WHAT TO PRODUCE → Restate, exactly and without pictures, the lines from the start of the listing below through the line holding "out from it".

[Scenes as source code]
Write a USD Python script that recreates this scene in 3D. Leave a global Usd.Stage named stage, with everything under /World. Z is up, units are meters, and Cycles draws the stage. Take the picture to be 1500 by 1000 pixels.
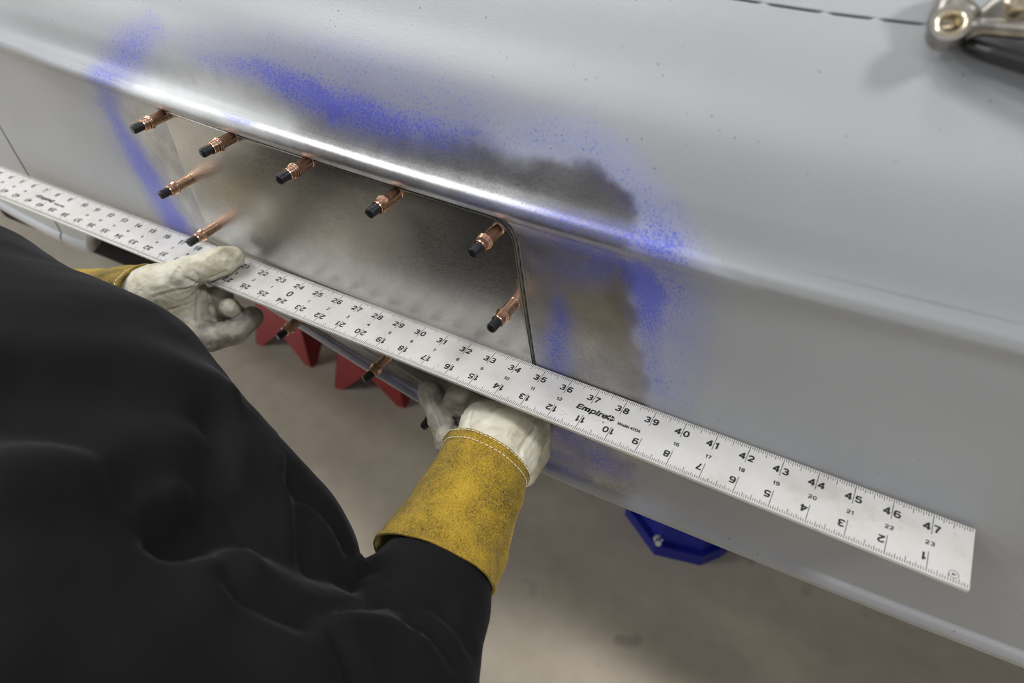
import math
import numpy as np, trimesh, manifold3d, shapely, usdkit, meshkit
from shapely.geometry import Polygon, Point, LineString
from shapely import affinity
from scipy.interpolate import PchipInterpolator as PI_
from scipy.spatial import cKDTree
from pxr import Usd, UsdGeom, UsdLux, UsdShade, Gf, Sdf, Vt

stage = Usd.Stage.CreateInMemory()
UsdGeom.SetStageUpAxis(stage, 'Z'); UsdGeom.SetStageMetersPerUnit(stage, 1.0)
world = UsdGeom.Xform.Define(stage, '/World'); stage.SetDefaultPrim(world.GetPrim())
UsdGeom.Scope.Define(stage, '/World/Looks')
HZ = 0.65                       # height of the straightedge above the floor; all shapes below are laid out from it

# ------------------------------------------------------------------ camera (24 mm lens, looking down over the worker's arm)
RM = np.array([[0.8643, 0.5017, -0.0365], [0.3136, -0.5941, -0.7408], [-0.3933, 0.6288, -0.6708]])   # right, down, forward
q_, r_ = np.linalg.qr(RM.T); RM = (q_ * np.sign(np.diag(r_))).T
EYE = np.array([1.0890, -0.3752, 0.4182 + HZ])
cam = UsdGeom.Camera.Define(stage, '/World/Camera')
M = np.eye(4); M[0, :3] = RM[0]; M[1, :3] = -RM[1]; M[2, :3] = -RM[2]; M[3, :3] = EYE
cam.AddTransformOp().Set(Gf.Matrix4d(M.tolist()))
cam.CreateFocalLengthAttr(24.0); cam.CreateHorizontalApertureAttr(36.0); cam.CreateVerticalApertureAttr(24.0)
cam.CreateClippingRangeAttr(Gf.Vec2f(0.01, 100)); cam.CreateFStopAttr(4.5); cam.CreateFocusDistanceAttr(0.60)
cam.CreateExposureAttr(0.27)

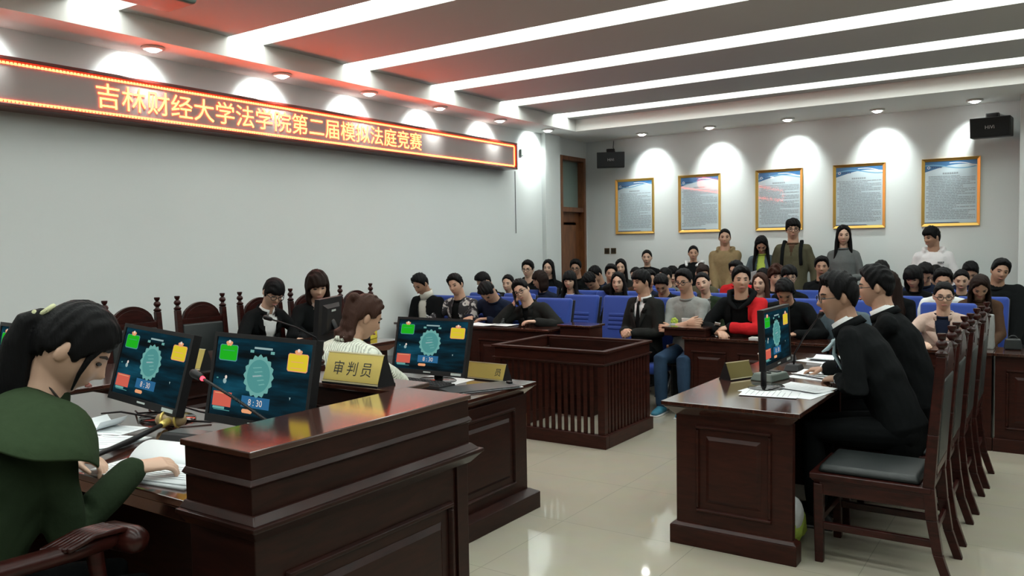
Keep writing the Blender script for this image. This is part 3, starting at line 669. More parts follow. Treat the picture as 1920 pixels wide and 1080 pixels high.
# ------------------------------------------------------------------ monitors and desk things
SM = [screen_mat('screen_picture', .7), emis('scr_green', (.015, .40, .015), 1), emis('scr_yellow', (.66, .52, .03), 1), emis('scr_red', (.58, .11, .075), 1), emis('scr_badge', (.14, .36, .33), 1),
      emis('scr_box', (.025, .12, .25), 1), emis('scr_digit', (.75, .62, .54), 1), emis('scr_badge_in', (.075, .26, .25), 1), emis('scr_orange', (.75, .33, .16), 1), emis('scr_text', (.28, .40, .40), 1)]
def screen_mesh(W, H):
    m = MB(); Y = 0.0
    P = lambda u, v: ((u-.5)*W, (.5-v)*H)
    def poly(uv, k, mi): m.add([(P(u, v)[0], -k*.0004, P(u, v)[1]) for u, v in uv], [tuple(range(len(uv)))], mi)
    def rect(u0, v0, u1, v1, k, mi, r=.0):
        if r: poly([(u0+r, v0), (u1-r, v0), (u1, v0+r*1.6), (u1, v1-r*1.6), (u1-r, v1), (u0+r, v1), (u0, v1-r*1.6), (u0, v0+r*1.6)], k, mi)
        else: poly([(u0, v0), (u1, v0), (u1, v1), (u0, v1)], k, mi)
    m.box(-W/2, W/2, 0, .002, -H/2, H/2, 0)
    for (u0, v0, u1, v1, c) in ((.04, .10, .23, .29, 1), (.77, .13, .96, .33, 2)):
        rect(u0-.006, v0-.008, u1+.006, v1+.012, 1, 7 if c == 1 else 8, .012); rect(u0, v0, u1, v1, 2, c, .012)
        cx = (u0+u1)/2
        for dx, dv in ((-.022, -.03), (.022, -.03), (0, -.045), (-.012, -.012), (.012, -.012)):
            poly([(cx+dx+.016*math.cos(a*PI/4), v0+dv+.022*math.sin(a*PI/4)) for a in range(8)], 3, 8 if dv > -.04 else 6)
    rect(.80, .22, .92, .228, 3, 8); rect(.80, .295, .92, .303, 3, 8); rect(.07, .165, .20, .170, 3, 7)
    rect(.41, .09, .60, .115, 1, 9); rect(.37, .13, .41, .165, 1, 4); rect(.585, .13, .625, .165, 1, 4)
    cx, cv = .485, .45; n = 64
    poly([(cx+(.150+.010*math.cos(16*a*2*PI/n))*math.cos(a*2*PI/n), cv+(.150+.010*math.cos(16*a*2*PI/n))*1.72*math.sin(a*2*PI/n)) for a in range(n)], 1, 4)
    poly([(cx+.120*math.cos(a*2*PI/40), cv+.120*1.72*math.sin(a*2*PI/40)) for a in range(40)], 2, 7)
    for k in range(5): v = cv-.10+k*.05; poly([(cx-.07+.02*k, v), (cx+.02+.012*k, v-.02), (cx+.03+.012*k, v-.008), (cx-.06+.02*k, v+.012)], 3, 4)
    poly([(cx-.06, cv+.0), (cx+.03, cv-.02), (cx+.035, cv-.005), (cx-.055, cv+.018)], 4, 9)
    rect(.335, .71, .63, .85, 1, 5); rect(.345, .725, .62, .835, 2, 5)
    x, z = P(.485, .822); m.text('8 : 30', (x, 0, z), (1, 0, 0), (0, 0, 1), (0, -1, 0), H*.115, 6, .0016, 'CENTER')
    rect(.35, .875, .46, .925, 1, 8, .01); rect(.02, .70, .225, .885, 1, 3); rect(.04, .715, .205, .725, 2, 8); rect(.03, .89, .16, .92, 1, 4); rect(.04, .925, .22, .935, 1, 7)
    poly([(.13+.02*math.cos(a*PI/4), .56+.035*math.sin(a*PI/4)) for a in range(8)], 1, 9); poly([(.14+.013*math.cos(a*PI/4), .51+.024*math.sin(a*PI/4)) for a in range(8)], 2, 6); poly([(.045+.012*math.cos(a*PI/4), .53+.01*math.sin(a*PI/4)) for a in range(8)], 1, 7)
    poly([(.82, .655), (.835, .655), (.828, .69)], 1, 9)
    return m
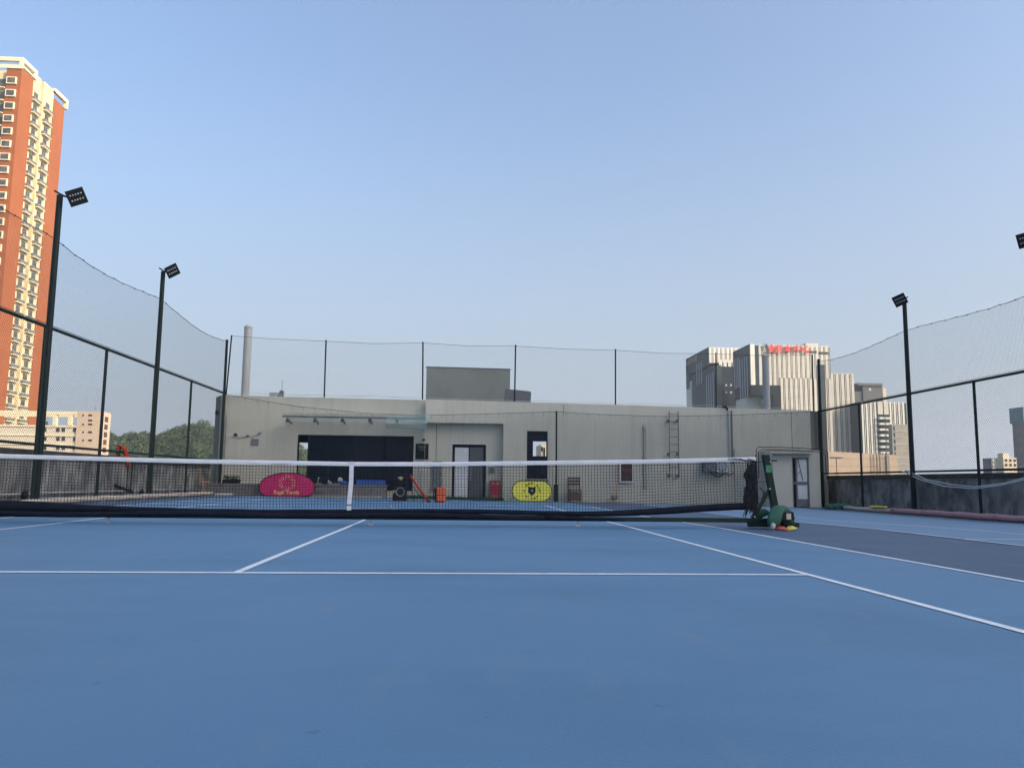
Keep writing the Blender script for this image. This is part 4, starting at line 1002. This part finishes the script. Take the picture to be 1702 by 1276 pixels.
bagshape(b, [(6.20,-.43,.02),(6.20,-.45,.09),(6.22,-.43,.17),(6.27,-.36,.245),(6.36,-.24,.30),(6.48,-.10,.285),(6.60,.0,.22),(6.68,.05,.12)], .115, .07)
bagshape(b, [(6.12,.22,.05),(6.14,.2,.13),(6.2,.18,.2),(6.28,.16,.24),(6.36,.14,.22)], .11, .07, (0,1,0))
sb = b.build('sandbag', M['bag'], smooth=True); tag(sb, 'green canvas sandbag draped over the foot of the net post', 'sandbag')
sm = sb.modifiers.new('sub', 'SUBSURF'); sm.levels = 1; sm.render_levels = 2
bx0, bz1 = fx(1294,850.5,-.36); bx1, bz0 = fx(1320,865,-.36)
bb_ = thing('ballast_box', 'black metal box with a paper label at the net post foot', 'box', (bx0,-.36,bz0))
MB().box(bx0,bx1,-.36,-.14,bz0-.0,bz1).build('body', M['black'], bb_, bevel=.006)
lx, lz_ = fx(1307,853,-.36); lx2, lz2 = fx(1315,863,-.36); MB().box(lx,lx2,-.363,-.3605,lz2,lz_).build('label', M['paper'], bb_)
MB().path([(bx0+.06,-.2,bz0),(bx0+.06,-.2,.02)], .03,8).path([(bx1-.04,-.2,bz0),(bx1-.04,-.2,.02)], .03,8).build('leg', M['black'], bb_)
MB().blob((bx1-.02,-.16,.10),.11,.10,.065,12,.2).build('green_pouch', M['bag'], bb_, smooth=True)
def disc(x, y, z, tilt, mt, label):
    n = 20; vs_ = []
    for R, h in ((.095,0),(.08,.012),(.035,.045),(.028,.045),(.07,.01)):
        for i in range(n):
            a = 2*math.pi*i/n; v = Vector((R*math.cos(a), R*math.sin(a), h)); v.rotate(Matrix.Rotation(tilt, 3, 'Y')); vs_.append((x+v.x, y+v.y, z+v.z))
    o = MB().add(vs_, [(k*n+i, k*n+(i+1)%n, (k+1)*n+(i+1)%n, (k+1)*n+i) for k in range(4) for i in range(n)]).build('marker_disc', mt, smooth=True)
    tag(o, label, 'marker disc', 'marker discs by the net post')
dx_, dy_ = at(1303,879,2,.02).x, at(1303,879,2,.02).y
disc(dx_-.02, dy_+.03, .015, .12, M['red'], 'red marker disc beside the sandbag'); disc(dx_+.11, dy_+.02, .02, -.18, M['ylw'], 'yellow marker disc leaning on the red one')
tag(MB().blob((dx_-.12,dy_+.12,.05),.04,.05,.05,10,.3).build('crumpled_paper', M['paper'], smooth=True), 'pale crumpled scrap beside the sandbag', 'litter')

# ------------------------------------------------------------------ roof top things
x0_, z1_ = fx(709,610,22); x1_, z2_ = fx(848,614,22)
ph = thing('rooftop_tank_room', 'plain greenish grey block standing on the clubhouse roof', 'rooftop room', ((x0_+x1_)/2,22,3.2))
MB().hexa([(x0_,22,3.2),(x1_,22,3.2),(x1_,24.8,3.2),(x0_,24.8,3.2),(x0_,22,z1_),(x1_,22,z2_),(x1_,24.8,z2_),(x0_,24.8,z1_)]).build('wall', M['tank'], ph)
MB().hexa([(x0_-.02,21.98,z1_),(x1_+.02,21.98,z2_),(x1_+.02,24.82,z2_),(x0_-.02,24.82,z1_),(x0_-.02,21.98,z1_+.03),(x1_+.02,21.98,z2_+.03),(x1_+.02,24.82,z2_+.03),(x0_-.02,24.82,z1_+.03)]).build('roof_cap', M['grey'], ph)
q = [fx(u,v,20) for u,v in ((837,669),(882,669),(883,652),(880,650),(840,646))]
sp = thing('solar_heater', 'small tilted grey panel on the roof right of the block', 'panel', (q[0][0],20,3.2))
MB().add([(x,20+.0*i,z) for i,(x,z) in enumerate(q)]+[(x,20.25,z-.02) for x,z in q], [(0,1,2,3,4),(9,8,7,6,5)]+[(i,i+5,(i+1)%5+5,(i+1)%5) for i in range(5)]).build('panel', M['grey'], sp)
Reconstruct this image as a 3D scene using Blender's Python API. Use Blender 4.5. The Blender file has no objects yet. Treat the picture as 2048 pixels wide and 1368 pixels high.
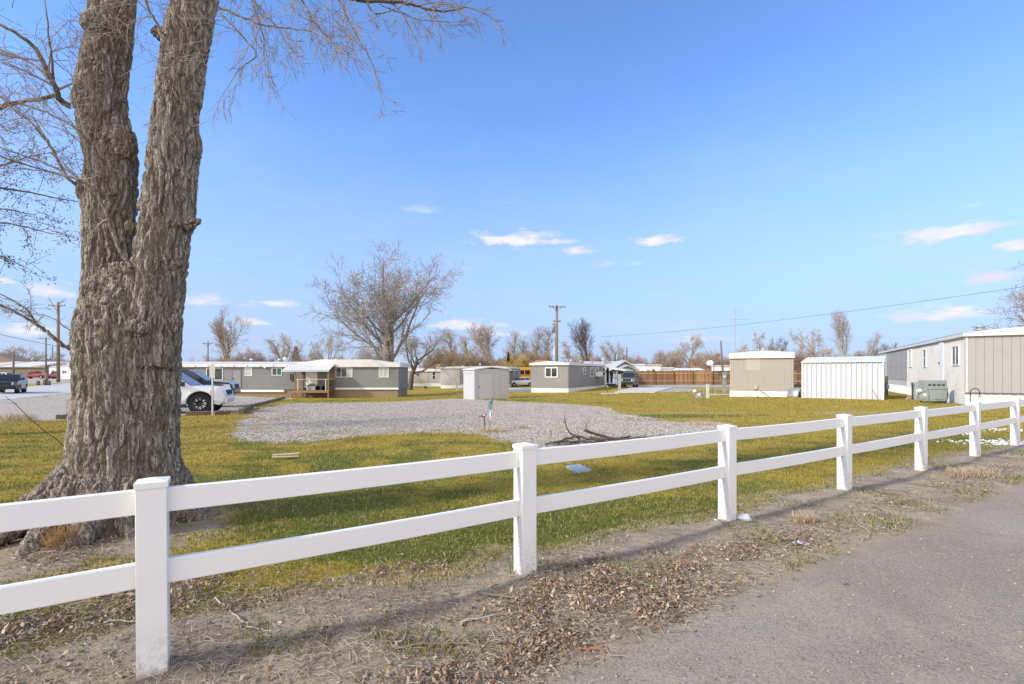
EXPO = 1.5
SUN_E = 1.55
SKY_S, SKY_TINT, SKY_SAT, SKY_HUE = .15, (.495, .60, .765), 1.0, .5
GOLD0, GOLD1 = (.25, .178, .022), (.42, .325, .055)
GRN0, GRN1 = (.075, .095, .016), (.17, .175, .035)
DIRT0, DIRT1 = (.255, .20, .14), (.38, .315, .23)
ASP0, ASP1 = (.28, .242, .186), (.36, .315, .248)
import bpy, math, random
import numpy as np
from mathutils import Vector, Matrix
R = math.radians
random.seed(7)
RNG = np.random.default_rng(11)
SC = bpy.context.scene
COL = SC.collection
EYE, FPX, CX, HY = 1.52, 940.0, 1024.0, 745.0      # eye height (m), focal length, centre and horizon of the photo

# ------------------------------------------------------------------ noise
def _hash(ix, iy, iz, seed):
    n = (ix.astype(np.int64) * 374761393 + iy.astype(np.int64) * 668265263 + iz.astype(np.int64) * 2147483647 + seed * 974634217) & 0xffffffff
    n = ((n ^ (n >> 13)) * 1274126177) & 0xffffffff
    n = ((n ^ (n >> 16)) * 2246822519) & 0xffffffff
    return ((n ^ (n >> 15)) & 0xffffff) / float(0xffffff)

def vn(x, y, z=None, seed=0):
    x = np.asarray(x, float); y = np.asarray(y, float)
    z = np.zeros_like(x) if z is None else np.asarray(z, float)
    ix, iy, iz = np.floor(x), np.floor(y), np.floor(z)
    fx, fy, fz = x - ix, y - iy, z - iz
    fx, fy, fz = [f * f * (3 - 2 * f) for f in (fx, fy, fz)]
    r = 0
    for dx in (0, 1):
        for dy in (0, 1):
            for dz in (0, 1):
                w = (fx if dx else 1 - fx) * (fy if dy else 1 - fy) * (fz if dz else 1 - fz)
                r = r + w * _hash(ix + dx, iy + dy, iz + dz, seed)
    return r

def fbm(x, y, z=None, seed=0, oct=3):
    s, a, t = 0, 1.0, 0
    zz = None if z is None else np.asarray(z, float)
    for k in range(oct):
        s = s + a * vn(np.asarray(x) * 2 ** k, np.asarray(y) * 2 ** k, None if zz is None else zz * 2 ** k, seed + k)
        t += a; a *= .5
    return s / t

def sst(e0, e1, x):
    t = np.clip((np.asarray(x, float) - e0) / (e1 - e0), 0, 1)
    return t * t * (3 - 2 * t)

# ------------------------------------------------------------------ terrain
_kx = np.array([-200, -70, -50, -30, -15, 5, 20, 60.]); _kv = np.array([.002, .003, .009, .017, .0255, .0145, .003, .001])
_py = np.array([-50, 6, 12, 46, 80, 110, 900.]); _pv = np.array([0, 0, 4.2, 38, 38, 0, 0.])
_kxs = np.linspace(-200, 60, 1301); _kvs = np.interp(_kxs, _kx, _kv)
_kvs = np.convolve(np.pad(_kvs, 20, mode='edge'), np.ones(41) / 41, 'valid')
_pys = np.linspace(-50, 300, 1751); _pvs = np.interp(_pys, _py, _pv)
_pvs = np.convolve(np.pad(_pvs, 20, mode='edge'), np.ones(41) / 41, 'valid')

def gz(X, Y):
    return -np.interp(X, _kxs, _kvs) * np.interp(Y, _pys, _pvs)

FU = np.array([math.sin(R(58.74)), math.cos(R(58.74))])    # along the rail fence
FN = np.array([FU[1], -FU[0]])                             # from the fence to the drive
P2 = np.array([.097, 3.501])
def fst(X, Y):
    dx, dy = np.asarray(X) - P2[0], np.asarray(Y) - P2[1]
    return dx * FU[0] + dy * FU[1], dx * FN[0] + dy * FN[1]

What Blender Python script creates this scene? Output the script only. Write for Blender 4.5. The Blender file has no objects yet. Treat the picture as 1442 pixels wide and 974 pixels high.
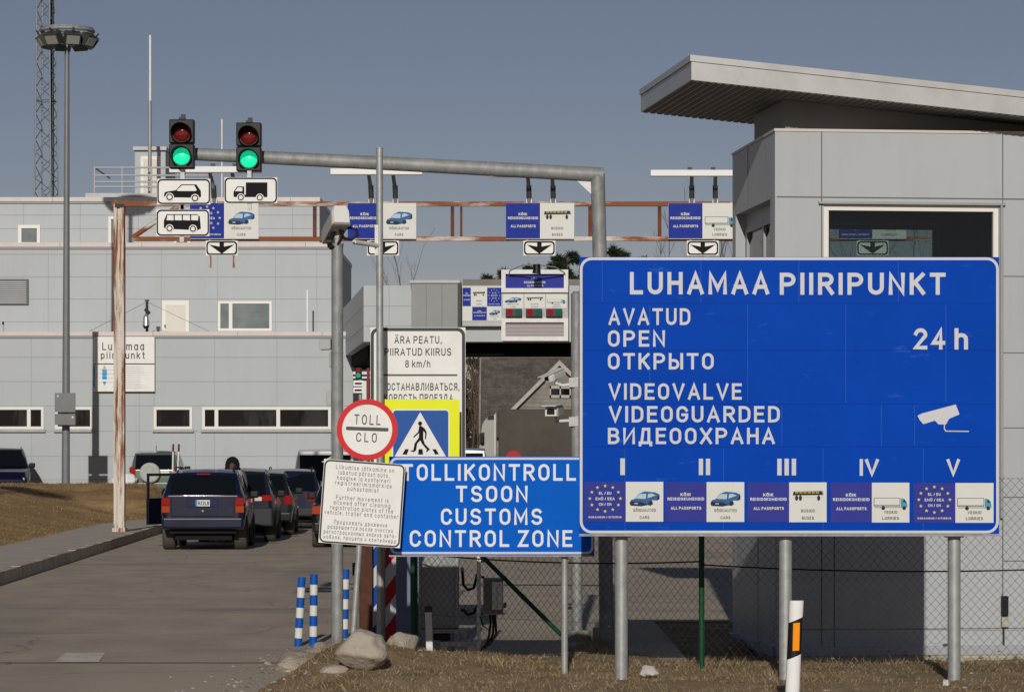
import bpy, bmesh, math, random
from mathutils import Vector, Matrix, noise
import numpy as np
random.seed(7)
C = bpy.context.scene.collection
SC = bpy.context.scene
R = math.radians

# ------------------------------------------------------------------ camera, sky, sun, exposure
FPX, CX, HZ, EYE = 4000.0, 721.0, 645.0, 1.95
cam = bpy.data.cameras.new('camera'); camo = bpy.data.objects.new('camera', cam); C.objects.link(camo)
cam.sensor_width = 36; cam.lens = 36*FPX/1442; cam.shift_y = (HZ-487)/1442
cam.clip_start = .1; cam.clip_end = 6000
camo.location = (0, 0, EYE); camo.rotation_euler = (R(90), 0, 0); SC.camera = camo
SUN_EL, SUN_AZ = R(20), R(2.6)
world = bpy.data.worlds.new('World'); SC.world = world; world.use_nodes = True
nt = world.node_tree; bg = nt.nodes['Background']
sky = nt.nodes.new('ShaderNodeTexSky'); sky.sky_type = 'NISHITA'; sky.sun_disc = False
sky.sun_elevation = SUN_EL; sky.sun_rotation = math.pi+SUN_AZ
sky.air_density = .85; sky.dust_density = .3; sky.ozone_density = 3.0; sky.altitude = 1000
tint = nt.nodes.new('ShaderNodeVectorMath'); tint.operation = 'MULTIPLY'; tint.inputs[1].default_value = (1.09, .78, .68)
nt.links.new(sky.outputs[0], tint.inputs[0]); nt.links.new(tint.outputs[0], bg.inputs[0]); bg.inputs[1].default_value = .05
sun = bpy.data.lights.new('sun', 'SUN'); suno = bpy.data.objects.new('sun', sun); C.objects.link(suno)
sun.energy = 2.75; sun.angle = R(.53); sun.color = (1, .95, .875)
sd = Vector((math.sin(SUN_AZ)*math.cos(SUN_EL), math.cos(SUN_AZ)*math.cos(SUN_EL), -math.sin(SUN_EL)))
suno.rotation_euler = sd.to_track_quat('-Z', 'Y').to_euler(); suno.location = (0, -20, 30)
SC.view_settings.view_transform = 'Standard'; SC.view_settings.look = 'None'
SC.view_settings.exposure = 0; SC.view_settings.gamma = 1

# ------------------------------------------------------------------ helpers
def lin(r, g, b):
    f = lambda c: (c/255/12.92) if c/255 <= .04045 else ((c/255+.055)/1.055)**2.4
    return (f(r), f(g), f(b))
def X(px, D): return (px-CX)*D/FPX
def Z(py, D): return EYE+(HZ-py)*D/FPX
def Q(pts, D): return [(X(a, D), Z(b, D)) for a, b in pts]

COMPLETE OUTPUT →
Write a USD Python script that recreates this scene in 3D. Leave a global Usd.Stage named stage, with everything under /World. Z is up, units are meters, and Cycles draws the stage. Take the picture to be 1500 by 1000 pixels.
import math
import numpy as np, trimesh, manifold3d, shapely, usdkit, meshkit
from shapely.geometry import Polygon, Point, LineString
from shapely import affinity
from scipy.interpolate import PchipInterpolator as PI_
from scipy.spatial import cKDTree
from pxr import Usd, UsdGeom, UsdLux, UsdShade, Gf, Sdf, Vt

stage = Usd.Stage.CreateInMemory()
UsdGeom.SetStageUpAxis(stage, 'Z'); UsdGeom.SetStageMetersPerUnit(stage, 1.0)
world = UsdGeom.Xform.Define(stage, '/World'); stage.SetDefaultPrim(world.GetPrim())
UsdGeom.Scope.Define(stage, '/World/Looks')
HZ = 0.65                       # height of the straightedge above the floor; all shapes below are laid out from it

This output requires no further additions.